Corrie Ten Boom, the author who wrote of her suffering in the Nazi concentration camps and her devout faith in God, told of trying to comfort concentration camp survivors during the war. One day long after their captivity ended, she came upon an elderly woman who seemed to lack any hope or will. Corrie sat down next to the woman, and asked her about herself. The woman revealed that she had taught music at the Dresden Conservatory, a proud and beautiful city now decimated by the war.

Fortunately, Corrie knew and loved much classical music, and she was able to converse knowledgeably with the former professor. A local minister had granted Corrie access to his piano, but it had been ravaged by bombings too. It was woefully worn down and out of tune, but still Corrie took the woman to it. The woman, unhesitating, asked Corrie to name a song for her to play. Without thinking, Corrie requested Bach’s “Chromatic Phantasy.” She immediately regretted her choice. Here was an emotionally wracked woman, who hadn’t been able to practice her craft in so long, about to attempt an incredibly intricate and difficult piece on a battered, broken-down piano she had never played before. Corrie should have suggested something simpler.
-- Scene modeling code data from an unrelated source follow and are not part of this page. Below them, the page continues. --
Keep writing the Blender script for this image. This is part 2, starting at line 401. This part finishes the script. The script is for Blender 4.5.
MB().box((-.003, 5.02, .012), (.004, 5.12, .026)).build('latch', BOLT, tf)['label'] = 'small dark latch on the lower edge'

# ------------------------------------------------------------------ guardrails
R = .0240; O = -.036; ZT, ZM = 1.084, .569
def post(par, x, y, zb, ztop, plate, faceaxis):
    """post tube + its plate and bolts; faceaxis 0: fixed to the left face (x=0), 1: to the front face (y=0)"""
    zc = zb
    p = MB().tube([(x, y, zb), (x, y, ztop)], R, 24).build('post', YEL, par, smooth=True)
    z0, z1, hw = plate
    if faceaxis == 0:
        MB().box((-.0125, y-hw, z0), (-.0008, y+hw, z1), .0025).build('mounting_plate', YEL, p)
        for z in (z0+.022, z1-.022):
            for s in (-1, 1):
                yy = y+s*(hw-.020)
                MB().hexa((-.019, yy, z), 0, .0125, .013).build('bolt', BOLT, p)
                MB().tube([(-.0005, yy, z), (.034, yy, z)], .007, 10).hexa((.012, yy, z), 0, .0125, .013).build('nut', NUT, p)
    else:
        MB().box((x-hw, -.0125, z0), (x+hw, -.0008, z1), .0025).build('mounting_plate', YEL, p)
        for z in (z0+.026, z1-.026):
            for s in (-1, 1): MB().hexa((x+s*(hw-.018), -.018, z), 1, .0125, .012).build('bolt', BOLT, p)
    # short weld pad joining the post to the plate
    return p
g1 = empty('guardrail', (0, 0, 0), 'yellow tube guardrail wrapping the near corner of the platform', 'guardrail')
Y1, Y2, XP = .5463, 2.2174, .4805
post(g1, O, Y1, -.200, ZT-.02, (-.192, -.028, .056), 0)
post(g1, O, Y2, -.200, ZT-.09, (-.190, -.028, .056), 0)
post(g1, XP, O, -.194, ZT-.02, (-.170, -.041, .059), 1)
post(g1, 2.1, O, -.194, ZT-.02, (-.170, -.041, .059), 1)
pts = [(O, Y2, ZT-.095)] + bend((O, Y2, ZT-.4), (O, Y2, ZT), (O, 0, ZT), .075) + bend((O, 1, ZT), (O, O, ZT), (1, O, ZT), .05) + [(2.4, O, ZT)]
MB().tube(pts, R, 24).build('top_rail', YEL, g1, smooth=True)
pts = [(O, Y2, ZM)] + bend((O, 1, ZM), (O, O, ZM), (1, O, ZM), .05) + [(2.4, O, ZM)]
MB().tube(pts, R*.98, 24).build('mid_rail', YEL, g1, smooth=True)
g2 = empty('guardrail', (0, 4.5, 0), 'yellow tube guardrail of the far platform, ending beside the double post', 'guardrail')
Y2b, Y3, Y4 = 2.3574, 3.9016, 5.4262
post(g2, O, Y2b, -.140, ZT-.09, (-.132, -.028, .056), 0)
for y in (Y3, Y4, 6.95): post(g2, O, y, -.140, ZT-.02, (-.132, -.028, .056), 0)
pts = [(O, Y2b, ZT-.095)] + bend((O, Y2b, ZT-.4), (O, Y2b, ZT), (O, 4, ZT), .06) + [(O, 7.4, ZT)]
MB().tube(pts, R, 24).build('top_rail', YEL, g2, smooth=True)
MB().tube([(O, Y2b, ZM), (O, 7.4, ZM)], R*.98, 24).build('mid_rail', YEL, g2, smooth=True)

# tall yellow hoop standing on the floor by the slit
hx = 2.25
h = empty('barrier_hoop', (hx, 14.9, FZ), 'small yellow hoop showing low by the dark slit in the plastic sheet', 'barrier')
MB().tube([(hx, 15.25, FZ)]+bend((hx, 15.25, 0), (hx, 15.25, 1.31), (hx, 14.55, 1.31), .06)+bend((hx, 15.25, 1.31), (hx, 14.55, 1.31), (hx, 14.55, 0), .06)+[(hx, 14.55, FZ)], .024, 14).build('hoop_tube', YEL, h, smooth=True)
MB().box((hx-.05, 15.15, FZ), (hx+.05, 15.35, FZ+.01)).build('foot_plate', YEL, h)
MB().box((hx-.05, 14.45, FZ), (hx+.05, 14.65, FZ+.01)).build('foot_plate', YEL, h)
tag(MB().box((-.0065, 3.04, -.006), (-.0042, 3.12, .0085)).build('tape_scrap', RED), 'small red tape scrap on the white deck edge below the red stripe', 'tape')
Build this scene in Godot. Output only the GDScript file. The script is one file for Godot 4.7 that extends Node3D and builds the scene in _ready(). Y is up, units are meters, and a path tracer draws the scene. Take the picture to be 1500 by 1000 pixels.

But the woman’s fact lit up as she deftly coaxed beautiful music from that lost cause of an instrument. When she finished, a ray of hope had been restored in her eyes. She was more open to talking too. She told Corrie of her prestigious career as a concert pianist, and later as a professor who inspired many prominent musicians. Her impressive career, her lovely home, and all she held dear had been lost to the war. She lamented the fact that in fleeing from the fighting, she could not take any of her precious possessions with her. But Corrie was quick to correct the woman, pointing out that she had taken something very precious with her.

“And what was that?” the woman asked, taken aback.

“Your music. For what is in your heart can never be taken from you.” That is our message for the day: what is in your heart can never be taken away from you.